From our earlier discussion we then have that the induced covariant derivative on $E^*\otimes F$ is metric compatible with the induced metric, as desired. You can check that this covariant derivative will be the same as the one you defined implicitly above.
Best Answer
Look at the second paragraph on page 91 of Introduction to Riemannian Manifolds (2nd edition). It says
Proposition 4.3 shows that a connection on a vector bundle $E\to M$ automatically determines a unique connection on the restriction of $E$ to any open subset of $M$; this is what justifies applying the connection to a vector field defined only on an open subset.
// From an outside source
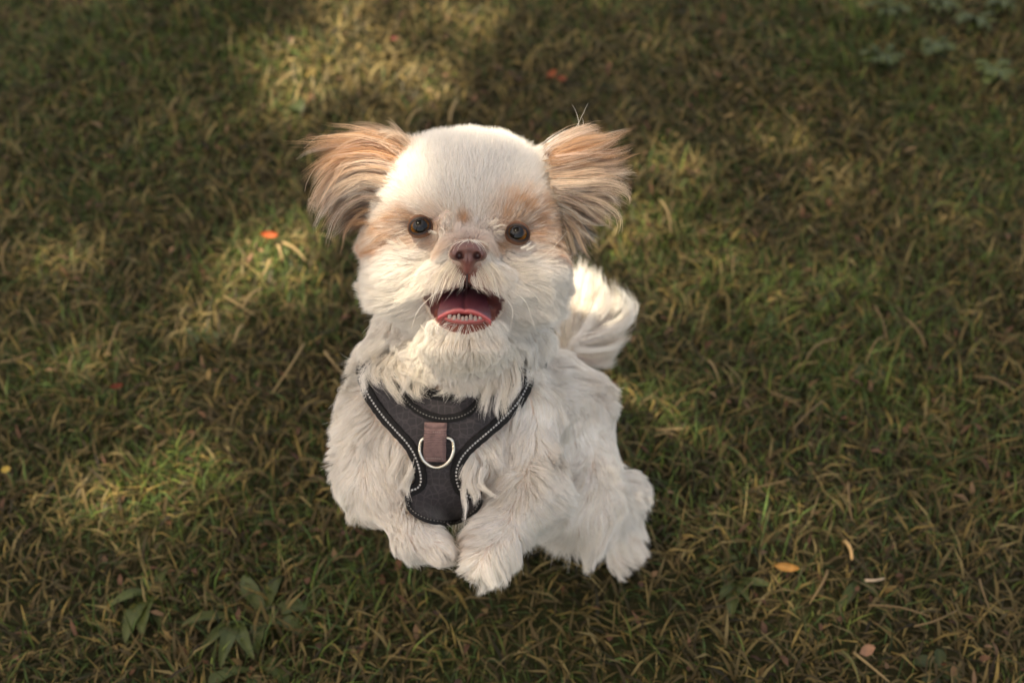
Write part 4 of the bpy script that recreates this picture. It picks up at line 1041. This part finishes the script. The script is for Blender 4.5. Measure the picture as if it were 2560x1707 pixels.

Proposition 4.5 then says that the value of $\nabla_X Y$ at a point $p$ depends only on the value of $X$ at $p$; this is what justifies the notation $\nabla_v Y$ for a vector $v\in T_p M$.
To actually compute the value of $\nabla_v Y$ at a point $p\in M$, just choose a local frame defined on a neighborhood of $p$, compute the connection coefficients in that local frame, and use the formula you displayed in your post. There's no need to extend anything to a global vector field.